Aging infrastructure: we’re all in the same boat

Maine winters take brutal toll on water mains

Brutal Maine winters take their toll on water systems, causing water main breaks like this one in Portland last July. Photo by Gabe Souza, Portland Press Herald.

The Portland Water District is not part of Maine Water, but its service area is just to the northeast of communities we serve, Biddeford, Saco Old Orchard and Scarborough. The Portland Press Herald published a story today about the Portland Water District’s intent to raise water rates so that it can replace aging pipes. It’s also going to launch an advertising campaign to educate customers about how they get clean drinking water.

Like other water systems throughout the Northeast, many of the Portland Water District’s pipes are over 100 years old, and are failing due to the effects of more than 100 brutal Maine winters. Last year Portland experienced a catastrophic failure when a water main broke and spewed 20,000 gallons of water per minute for 20 minutes. They’ve had 94 water main breaks this year, an increase over the 80 they has last year.
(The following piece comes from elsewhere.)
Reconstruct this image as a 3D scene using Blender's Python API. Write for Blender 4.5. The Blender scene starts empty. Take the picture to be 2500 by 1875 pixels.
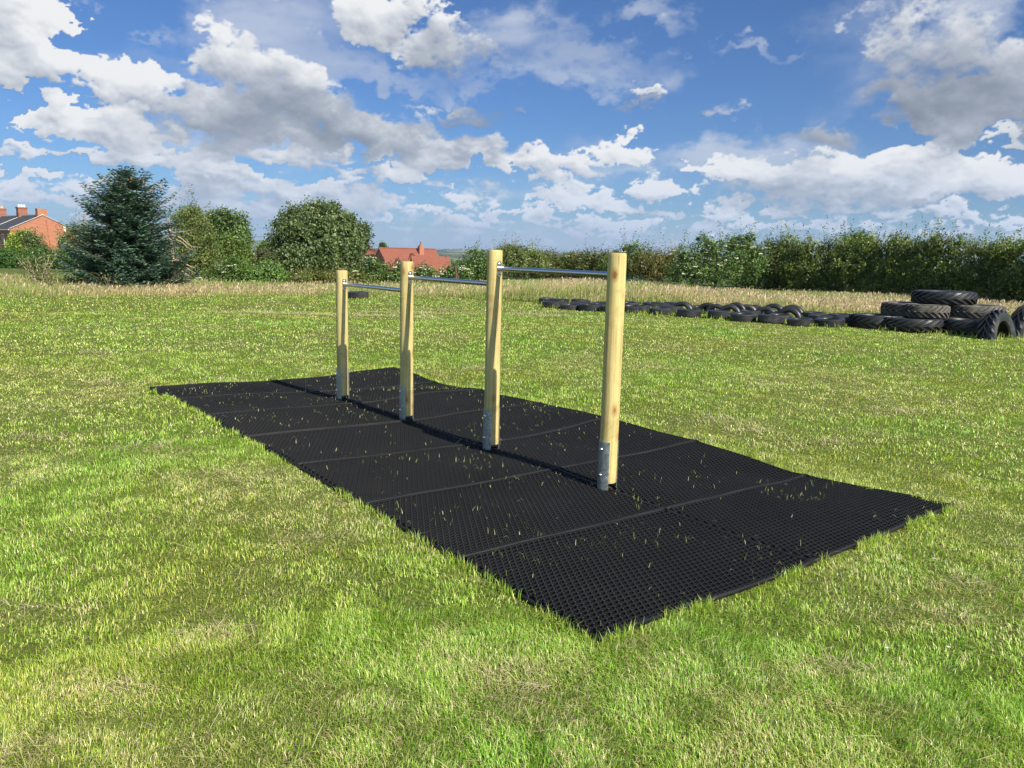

Reporter Randy Billings wrote that “the U.S. Environmental Protection Agency’s 2013 Drinking Water Infrastructure Needs Survey and Assessment estimates that a $384 billion investment will be needed nationwide over the next 20 years to maintain clean and safe public drinking water. In Maine, that investment is expected to be nearly $1.8 billion, according to the EPA.”

Aging infrastructure is something Maine Water certainly understands, because we deal with it on a daily basis in all the Maine communities we serve. We wish the Portland Water District the best as it tackles this complex and vexing challenge.